Was ist wichtig, um gesellschaftlichen Zusammenhang zu kultivieren?
a) Dialog, Dialog, Dialog – miteinander sprechen, nicht über jemanden sprechen
b) zuhören
c) Offenheit
d) eigene Sichtweise eventuell hinterfragen
e) in den Spiegel schauen
f) nicht besserwisserisch daherkommen
Was ist Zivilgesellschaft? Zivilgesellschaft grenzt sich vom staatlichen und wirtschaftlichen Sektor sowie von der Privatsphäre ab. Sie ist eine lebendige Arena des kollektiven öffentlichen Handelns mit Positionen zu gesellschaftlichen Fragestellungen, Lösungen und Verfahren. Zivilgesellschaftlichen Akteur:innen sind etwa Vereine, NGOs, Verbände, Kirchen und soziale Bewegungen.
Ihr Engagement beruht auf Selbstorganisation, sie ist rechtlich gemeinnützig, nicht profitorientiert und unabhängig von parteipolitischen Interessen.
Zivilgesellschaftliche Akteur:innen haben viele Rollen: Sie leisten Hilfe für sozial Bedürftige und Schwache, übernehmen aber auch wichtige demokratische Funktionen. Vereine und Initiativen können in der Öffentlichkeit Themen setzen oder auf Probleme aufmerksam machen, an die sich staatliche Stellen nicht herantrauen. Sie können Druck aufbauen, damit sich etwas ändert. Sie sind auf Grundrechte wie Meinungsfreiheit, Zugang zu Informationen, Versammlungs- und Vereinigungsfreiheit angewiesen.

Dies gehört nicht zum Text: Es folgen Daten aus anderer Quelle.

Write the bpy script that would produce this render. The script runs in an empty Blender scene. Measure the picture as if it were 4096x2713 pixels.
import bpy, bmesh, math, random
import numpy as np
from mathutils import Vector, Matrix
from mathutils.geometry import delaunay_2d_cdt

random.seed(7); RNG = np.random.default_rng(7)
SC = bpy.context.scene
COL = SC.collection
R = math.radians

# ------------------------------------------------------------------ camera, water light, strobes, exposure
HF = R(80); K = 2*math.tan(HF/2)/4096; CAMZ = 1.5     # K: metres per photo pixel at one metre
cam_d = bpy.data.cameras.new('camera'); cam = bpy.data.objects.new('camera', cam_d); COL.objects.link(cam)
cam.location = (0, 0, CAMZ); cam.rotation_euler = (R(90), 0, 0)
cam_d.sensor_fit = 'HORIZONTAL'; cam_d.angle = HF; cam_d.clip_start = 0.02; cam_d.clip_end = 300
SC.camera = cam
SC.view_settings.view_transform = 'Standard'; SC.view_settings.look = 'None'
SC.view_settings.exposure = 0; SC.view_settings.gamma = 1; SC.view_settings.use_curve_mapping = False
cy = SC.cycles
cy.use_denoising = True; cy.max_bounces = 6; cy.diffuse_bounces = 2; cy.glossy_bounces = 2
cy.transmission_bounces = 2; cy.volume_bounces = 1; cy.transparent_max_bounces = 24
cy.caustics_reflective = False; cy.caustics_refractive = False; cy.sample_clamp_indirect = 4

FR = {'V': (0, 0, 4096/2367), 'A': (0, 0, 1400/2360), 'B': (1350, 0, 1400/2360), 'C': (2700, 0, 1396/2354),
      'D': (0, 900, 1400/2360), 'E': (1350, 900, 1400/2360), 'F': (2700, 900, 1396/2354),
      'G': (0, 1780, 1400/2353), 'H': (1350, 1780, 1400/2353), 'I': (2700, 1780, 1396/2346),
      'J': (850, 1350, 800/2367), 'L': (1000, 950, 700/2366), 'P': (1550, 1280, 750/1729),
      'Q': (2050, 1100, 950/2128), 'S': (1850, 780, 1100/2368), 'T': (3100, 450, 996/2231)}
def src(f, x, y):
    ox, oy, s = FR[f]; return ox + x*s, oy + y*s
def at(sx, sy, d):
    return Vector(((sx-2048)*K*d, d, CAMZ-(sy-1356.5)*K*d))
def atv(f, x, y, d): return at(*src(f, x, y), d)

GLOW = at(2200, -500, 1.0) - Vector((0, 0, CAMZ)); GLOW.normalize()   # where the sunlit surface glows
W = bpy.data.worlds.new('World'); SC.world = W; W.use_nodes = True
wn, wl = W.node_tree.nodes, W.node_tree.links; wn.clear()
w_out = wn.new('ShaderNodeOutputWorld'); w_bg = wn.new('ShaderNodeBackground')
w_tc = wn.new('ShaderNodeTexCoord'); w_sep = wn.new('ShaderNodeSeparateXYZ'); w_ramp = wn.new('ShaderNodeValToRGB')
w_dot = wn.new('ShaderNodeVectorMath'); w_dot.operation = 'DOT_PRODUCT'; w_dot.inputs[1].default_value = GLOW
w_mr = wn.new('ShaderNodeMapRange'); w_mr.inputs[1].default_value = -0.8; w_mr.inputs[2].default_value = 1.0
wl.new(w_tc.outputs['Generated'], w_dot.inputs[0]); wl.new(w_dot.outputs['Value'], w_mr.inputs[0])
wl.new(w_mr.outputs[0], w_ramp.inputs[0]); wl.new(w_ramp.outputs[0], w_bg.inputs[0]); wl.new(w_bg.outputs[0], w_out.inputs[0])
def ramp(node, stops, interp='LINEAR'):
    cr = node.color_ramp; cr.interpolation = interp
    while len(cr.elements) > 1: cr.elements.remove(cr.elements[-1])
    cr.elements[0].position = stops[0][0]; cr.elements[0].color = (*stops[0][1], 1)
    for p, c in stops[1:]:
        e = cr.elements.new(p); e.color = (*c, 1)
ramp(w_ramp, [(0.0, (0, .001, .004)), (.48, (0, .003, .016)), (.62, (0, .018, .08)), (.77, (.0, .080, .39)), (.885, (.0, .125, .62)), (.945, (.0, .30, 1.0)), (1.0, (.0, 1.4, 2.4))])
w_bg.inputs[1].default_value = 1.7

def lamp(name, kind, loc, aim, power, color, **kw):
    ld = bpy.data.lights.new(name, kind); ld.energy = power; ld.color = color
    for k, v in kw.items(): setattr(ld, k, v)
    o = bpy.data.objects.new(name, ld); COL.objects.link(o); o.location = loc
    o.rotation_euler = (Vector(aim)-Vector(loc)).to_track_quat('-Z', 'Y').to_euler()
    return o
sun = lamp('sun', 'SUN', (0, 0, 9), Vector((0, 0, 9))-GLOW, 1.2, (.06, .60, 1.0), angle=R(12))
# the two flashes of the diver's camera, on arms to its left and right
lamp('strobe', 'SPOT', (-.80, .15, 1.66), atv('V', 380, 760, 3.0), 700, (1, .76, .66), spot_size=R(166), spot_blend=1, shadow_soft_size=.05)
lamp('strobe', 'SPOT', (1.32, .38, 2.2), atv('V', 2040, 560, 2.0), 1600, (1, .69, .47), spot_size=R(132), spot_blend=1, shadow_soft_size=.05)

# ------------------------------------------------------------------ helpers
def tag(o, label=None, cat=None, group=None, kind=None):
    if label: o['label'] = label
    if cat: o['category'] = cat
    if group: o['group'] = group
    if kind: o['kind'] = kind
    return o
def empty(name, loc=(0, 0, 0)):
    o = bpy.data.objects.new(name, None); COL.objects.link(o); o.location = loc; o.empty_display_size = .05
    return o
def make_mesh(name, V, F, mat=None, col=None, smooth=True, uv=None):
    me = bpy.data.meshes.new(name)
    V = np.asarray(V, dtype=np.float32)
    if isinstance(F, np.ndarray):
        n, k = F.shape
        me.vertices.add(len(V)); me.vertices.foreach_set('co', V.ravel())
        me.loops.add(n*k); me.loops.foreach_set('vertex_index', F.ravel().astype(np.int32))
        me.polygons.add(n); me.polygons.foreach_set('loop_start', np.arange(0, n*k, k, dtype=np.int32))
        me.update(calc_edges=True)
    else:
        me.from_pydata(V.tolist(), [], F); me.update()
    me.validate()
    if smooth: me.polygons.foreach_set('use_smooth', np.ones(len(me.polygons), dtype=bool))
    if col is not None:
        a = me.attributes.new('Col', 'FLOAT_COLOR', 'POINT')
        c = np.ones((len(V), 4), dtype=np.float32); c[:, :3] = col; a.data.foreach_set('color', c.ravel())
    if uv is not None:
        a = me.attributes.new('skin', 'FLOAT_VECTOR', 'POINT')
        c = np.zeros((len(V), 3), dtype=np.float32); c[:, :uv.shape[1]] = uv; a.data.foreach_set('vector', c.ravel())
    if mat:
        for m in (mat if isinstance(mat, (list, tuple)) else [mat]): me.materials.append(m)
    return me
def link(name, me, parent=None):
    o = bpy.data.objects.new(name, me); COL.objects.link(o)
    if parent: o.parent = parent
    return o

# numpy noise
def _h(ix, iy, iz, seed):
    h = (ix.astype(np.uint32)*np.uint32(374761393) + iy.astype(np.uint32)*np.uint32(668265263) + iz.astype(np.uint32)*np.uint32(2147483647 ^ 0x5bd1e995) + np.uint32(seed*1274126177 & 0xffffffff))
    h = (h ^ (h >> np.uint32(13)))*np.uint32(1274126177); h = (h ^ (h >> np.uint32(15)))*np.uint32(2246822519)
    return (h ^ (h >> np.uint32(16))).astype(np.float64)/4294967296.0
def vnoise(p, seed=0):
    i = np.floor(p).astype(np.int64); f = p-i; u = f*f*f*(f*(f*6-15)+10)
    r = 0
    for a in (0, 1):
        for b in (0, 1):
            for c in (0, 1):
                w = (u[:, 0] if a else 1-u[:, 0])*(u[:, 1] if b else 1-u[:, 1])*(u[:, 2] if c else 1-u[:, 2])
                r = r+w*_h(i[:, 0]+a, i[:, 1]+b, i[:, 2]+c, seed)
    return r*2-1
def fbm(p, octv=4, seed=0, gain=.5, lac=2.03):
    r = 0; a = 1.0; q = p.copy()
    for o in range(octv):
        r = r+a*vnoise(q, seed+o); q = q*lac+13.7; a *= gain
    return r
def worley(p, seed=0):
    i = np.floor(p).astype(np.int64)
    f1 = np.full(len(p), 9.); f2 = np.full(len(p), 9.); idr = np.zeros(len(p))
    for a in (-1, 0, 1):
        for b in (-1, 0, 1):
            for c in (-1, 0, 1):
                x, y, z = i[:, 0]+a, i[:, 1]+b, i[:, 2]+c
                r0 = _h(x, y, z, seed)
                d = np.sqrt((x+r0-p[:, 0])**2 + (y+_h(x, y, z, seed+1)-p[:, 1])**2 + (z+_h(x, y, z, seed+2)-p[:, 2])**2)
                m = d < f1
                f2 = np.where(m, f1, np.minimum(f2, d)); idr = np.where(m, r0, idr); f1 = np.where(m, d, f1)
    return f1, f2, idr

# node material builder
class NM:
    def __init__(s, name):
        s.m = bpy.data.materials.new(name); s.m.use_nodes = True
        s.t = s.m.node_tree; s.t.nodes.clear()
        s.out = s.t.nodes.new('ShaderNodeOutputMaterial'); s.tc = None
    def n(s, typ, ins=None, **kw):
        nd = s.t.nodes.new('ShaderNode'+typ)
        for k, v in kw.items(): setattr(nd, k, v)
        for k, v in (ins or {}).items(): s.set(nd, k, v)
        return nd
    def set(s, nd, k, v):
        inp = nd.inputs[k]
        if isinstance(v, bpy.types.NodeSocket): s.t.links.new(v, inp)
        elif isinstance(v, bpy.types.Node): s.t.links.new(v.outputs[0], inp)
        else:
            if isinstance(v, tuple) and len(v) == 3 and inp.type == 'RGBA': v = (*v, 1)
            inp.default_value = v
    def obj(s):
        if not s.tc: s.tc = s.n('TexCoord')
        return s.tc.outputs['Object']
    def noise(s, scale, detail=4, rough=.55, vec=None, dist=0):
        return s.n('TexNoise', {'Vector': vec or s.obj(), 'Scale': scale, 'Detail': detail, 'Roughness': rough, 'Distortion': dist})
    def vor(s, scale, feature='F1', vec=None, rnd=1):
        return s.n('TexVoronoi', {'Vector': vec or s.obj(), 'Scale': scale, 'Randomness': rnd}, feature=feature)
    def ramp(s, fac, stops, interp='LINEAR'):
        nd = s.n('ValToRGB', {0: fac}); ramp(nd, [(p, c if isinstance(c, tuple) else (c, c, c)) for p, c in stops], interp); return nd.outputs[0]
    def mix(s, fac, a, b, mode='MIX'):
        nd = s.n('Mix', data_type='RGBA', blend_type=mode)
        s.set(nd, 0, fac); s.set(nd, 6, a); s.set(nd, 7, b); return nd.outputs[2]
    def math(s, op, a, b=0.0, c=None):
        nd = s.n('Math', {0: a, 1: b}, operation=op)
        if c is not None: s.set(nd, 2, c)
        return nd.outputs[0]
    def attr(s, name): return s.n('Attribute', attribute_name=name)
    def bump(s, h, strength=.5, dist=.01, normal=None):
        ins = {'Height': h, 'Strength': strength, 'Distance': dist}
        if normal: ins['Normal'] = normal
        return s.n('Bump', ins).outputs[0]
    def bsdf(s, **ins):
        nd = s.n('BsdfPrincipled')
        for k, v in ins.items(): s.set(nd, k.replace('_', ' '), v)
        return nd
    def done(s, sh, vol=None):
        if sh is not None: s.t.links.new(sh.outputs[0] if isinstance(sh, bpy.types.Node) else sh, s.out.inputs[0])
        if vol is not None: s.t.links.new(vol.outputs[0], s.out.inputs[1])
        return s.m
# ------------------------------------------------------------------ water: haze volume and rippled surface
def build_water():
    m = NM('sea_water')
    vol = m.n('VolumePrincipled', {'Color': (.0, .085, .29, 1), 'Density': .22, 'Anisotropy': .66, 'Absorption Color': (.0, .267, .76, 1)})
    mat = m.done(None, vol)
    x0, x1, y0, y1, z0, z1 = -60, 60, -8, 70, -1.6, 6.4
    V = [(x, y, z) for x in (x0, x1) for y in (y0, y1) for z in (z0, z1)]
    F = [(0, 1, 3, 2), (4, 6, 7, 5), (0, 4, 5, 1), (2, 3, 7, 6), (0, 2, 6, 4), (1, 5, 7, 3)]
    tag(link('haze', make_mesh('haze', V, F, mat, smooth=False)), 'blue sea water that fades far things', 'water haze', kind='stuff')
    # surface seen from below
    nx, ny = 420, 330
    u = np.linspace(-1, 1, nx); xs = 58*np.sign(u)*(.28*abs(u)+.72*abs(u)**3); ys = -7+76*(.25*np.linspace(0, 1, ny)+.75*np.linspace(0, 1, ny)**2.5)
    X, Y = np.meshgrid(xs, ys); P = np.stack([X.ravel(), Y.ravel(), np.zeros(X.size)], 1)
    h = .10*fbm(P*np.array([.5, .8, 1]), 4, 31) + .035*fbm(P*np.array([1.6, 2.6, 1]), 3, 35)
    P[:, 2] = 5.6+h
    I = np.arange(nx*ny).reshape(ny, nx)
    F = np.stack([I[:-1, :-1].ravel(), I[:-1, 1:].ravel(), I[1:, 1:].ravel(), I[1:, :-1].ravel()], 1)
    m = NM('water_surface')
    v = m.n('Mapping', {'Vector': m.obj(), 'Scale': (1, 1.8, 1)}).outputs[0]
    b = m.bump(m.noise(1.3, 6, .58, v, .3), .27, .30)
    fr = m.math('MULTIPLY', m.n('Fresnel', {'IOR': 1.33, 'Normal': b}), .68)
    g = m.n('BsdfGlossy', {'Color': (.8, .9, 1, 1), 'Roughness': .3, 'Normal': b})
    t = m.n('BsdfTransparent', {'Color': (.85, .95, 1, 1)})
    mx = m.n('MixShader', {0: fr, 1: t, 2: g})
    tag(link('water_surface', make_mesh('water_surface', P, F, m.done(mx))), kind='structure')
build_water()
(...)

Eine unabhängige und kritische Zivilgesellschaft, die sich an Menschenrechten orientiert, nimmt die Rolle einer Wächterin ein: Sie fordert Rechte von Benachteiligten ein, kritisiert die öffentliche Politik, setzt sich für politische Mitgestaltung ein und zieht die Regierung zur Rechenschaft. Das alles macht sie zum Motor für gerechte und nachhaltige Entwicklung.

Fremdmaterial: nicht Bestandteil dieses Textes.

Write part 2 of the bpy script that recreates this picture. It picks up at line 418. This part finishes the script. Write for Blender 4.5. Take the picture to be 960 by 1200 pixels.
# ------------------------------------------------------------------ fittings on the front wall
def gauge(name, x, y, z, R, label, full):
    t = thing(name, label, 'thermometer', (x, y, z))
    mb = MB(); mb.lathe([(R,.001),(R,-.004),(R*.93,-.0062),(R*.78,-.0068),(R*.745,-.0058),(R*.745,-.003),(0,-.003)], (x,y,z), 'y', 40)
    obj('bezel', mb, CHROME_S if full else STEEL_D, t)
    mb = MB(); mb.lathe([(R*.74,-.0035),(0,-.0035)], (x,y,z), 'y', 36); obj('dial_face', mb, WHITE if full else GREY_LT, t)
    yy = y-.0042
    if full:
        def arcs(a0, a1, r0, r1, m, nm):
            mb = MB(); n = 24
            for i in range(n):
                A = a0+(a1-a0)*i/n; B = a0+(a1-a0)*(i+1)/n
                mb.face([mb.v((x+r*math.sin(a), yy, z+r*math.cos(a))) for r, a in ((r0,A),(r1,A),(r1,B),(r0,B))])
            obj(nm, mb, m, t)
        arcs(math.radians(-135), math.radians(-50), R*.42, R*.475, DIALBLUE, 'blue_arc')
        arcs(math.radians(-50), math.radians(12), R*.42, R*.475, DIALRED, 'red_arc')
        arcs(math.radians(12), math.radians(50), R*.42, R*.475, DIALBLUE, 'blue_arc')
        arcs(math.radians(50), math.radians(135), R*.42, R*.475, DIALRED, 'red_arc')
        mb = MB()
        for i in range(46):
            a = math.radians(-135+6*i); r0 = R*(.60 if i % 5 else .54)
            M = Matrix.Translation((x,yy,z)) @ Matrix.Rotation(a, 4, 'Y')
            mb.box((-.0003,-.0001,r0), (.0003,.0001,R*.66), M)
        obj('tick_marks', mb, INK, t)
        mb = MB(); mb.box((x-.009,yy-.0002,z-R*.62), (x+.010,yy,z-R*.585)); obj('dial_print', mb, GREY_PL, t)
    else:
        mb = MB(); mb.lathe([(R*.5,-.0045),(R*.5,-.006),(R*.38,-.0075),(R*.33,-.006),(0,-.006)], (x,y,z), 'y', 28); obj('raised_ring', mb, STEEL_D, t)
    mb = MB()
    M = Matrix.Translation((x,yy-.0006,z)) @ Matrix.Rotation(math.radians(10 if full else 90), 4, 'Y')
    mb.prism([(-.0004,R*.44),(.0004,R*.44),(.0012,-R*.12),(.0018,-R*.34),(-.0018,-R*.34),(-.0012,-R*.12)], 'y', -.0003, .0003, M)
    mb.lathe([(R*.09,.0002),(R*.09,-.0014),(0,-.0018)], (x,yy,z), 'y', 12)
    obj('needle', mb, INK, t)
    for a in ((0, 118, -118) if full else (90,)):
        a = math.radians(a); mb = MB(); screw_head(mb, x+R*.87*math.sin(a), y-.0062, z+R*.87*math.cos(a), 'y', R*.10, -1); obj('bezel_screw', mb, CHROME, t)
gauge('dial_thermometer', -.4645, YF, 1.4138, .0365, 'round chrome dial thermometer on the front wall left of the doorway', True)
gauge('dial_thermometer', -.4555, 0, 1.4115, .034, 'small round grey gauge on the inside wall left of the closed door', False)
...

Ich werbe für diesen demokratischen Staat, denn ich weiß um die besondere Qualität der Gewaltenteilung (mit dem legislativen, judikativen und exekutiven Teil). Ein hohes Gut. Sie wird viel zu oft in Frage gestellt: Dabei habe ich Israel vor Augen, wo der der Regierung mehr Macht gegeben werden soll auf Kosten der unabhängigen Justiz. Auch Polen und Ungarn sind Beispiele für die Geringschätzung der Gewaltenteilung – immerhin EU Länder. Die Demokratie steht in einigen Ländern auf der Kippe; es wird auch, wie in Polen, mit der Wiedereinführung der Todesstrafe spekuliert. Die Autokraten weltweit schieben sich nach vorne. Extrem ist es in Russland, Iran und einigen arabischen Staaten.

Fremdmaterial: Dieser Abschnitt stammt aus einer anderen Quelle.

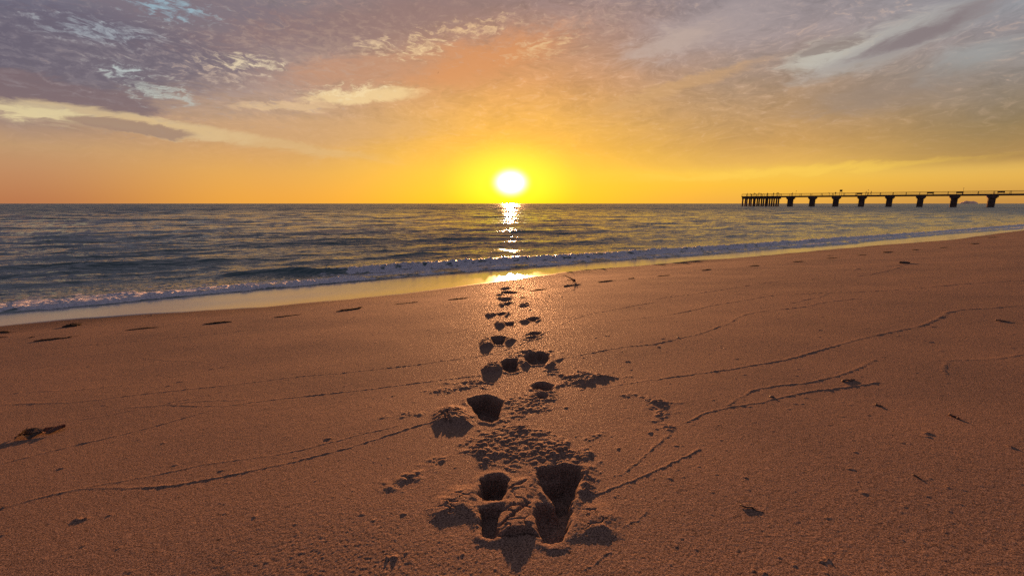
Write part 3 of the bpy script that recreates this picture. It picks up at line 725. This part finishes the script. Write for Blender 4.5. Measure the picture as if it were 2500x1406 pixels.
# branching driftwood by the wet sand
p = on_sand(1402, 690); root = empty('driftwood_branch', (p[0], p[1], sand_z(p[0], p[1])))
tag(root, 'forked piece of driftwood with a round knob standing up near the wet sand', 'driftwood')
def gl(dx, dy): # photo offsets around the knob to metres in the picture-facing plane
    s = np.hypot(p[0], p[1])/F; return dx*s, -dy*s
def arm(pts, r, seed, name, par, m):
    P = []
    for i, (dx, dy) in enumerate(pts):
        a, z = gl(dx, dy); P.append((a, (-.05+.10*((i*7+seed) % 3)/2)*(i > 0), z+.012))
    return link(name, tube_mesh(name, P, [r*(1-.6*i/(len(P)-1)) for i in range(len(P))], 7, seed), m, par, True)
arm([(0,-4),(-10,-8),(-20,-15),(-28,-17)], .009, 1, 'branch', root, M_BARK)
arm([(-3,-6),(-8,-10),(-12,-13)], .007, 2, 'branch', root, M_BARK)
arm([(0,-3),(-9,-4),(-18,-3),(-24,-1)], .009, 3, 'branch', root, M_BARK)
arm([(0,-3),(3,1),(4,3)], .009, 4, 'branch', root, M_BARK)
arm([(-2,-2),(-5,2),(-6,6)], .006, 5, 'branch', root, M_BARK)
bm = bmesh.new(); bmesh.ops.create_icosphere(bm, subdivisions=3, radius=.022)
for v in bm.verts: v.co *= 1+.22*math.sin(v.co.x*170+v.co.y*90)*math.cos(v.co.z*150)
me = bpy.data.meshes.new('knob'); bm.to_mesh(me); bm.free(); kn = link('knob', me, M_BARK, root, True); kn.location = (0, 0, .035)

# weathered block of wood
loc, rz, L = span(2199, 644, 2218, 643)
bm = bmesh.new(); bmesh.ops.create_cube(bm, size=1); bmesh.ops.scale(bm, vec=(L, L*.45, L*.24), verts=bm.verts)
bmesh.ops.bevel(bm, geom=bm.edges[:], offset=L*.03, segments=2, affect='EDGES'); bmesh.ops.subdivide_edges(bm, edges=bm.edges[:], cuts=2, use_grid_fill=True)
rn = random.Random(5)
for v in bm.verts: v.co += Vector((rn.uniform(-1, 1), rn.uniform(-1, 1), rn.uniform(-1, 1)))*L*.012
me = bpy.data.meshes.new('wood_block'); bm.to_mesh(me); bm.free()
o = link('wood_block', me, M_WOOD); o.location = loc+Vector((0, 0, L*.09)); o.rotation_euler = (.03, .04, rz)
tag(o, 'dark rectangular block of wood lying alone on the far right sand', 'wood block')

# curled dead leaf at the left
loc, rz, L = span(36, 1071, 160, 1049)
root = empty('dead_leaf', loc, rz); tag(root, 'curled dark dead leaf with a reddish tip at the lower left', 'leaf')
def blade(name, x0, x1, wd, h0, h1, curl, seed, m):
    bm = bmesh.new(); n, k = 14, 7; rows = []; rnd = random.Random(seed)
    for i in range(n+1):
        u = i/n; w = wd*(math.sin(math.pi*min(.985, .06+.92*u))**.7); row = []
        for j in range(k+1):
            v = j/k*2-1
            row.append(bm.verts.new((x0+(x1-x0)*u, v*w*.5+.006*math.sin(5*u+seed), .004+h0+(h1-h0)*u + curl*v*v*(.6+.5*math.sin(6*u+seed)) + rnd.uniform(-.001, .001))))
        rows.append(row)
    for r0, r1 in zip(rows[:-1], rows[1:]):
        for j in range(k): bm.faces.new((r0[j], r0[j+1], r1[j+1], r1[j]))
    bmesh.ops.solidify(bm, geom=bm.faces[:], thickness=.0014)
    me = bpy.data.meshes.new(name); bm.to_mesh(me); bm.free(); return link(name, me, m, root, True)
blade('blade', -L*.34, L*.08, .10, .004, .003, .010, 1, M_LEAF)
blade('blade', L*.04, L*.5, .075, .004, .007, .008, 2, M_BARK)
f = blade('leaf_base', -L*.46, -L*.26, .08, .0, .020, .010, 3, M_LEAF)
link('stem', tube_mesh('stem', [(-L*.5, 0, .004), (-L*.42, .004, .008), (-L*.3, .002, .012), (0, 0, .012)], [.003, .0025, .002, .0015], 6, 3), M_LEAF, root, True)

# ------------------------------------------------------------------ pier
ZD = 5.2                                                            # top of the deck above the water
def at_height(x, y, z): d = ray(x, y); lam = (z-CAMZ)/d[2]; return Vector((lam*d[0], lam*d[1], z))
PA, PB = at_height(1816, 479.6, ZD), at_height(2416, 473.6, ZD)
PD = (PB-PA); PD.z = 0; PD.normalize(); PANG = math.atan2(PD.y, PD.x)
def along(x, y=480, side=0.0):
    """distance from the pier head at which the line of sight through x meets the pier"""
    d = ray(x, y); den = PD.x*d[1]-PD.y*d[0]
    q = PA+Vector((-PD.y, PD.x, 0))*side; return (d[0]*q.y-d[1]*q.x)/den
PLEN = along(2422.7)*1.0 + 62
pier = empty('pier', (PA.x, PA.y, 0), PANG)
tag(pier, 'long dark fishing pier on piles running out over the sea at right', 'pier')
HEAD = along(1902)
def pbox(name, boxes, m, bevel=0.0): return link(name, boxes_mesh(name, boxes, bevel), m, pier)
HW, DW = 4.2, 1.9
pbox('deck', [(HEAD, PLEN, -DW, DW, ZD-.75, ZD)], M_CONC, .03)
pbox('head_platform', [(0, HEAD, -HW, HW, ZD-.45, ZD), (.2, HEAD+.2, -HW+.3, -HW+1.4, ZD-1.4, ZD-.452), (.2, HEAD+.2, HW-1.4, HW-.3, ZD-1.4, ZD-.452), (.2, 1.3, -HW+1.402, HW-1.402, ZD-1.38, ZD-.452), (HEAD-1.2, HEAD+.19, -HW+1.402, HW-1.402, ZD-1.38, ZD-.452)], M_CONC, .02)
def pile(x, y, r, z1):
    bm = bmesh.new(); bmesh.ops.create_cone(bm, cap_ends=True, segments=10, radius1=r*1.04, radius2=r, depth=z1+2.2)
    bmesh.ops.translate(bm, vec=(x, y, (z1-2.2)/2), verts=bm.verts)
    me = bpy.data.meshes.new('pile'); bm.to_mesh(me); bm.free(); return link('pile', me, M_CONC, pier)
nh = 9
for i in range(nh):
    for j, y in enumerate((-HW+.85, HW-.85)):
        pile(.6+(HEAD-1.0)*i/(nh-1)+(-.55 if j else 0)+.1*(i % 3), y, .38, ZD-1.4)
for x in (1931, 1984.6, 2042.4, 2105.3, 2173, 2248.7, 2331, 2422.7, 2525, 2640):
    s = along(x)
    if s > PLEN-2: continue
    bmx = [(s-1.6, s+1.6, -DW-.1, DW+.1, ZD-1.35, ZD-.752), (s-1.3, s+1.3, -DW+.05, DW-.05, ZD-1.75, ZD-1.352)]
    pbox('pile_cap', bmx, M_CONC, .04)
    for k in (-.67, 0, .67):
        for y in (-1.15, 1.15):
            link('pile', boxes_mesh('pile', [(s+k-.335, s+k+.335, y-.35, y+.35, -2.2, ZD-1.752)], .05), M_CONC, pier)
for sd in (-1, 1):
    y = sd*(DW-.12); yh = sd*(HW-.12)
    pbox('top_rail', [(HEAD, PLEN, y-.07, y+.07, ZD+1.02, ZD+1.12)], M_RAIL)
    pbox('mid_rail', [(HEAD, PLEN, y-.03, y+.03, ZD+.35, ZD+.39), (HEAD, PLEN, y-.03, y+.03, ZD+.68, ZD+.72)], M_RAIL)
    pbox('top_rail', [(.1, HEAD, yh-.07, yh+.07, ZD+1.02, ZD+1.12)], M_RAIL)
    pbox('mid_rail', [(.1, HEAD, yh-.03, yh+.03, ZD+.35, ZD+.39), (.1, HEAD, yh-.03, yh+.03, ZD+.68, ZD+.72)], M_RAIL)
    s = .2
    while s < PLEN:
        yy = yh if s < HEAD-.3 else y
        pbox('railing_post', [(s-.07, s+.07, yy-.065, yy+.065, ZD, ZD+1.018)], M_RAIL); s += 4.3 if s > HEAD else 2.4
pbox('top_rail', [(.03, .17, -HW+.2, HW-.2, ZD+1.02, ZD+1.12)], M_RAIL)
def on_pier(x, side=0.0, y=476):
    s = along(x, y, side); q = PA+PD*s; nrm = Vector((-PD.y, PD.x, 0)); return Vector((q.x, q.y, ZD))+nrm*side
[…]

Und schon landen wir bei den Menschenrechten:
• Nur drei Prozent der Weltbevölkerung leben in Staaten, in denen zivilgesellschaftliche Grundfreiheiten garantiert sind
• Der negative Trend zur Unterdrückung der Zivilgesellschaft setzt sich global unvermindert fort
• Firmen aus Deutschland und anderen europäischen Ländern rüsten autoritäre Staaten mit Überwachungsprodukten aus
Ich zitiere die Präsidentin von Brot für die Welt:, Dagmar Pruin: „Derzeit leben nur drei Prozent oder 240 Millionen der Weltbevölkerung in „offenen“ Staaten, in denen zivilgesellschaftliche Grundfreiheiten wie Meinungs- und Versammlungsfreiheit garantiert sind. Dagegen leben etwa neun von zehn Menschen in Staaten mit „beschränkter“, „unterdrückter“ oder „geschlossener Zivilgesellschaft“. Dort werden Rechte bedroht, eingeschränkt oder gar außer Kraft gesetzt.“
Genau deshalb ist es unsere Pflicht, Demokratie und Zusammenhalt zu leben.
[…]
Ich möchte dann doch noch zwei Dinge zum wirklichen Schluss loswerden: ich hatte die „Partnerschaft für Demokratie“, kurz PfD, erwähnt. DiePfD ist ein Baustein in dem Bundesprogramm „Demokratie Leben!“. Allein im Landkreis werden wir in diesem Jahr für Demokratieprojekte, auch Jugendprojekte, mehr wie „schlappe“ 50.000 Euro und mehr verteilen. Auf der Website www.moin-zusammen.de erfahren Sie mehr dazu.
Dem „Kantigen Tisch Großheide“ wünsche ich ein gutes Gelingen und viel Erfolg. Sprechen Sie die Themen an, die unter den Nägeln brennen, ehrlich und offen. Schließen Sie Bündnisse mit Partnern, um stark zu werden. Möge der Tisch konsequent kantig sein, in der Form letztlich ein runder Tisch werden, um Zusammenhalt zu kultivieren.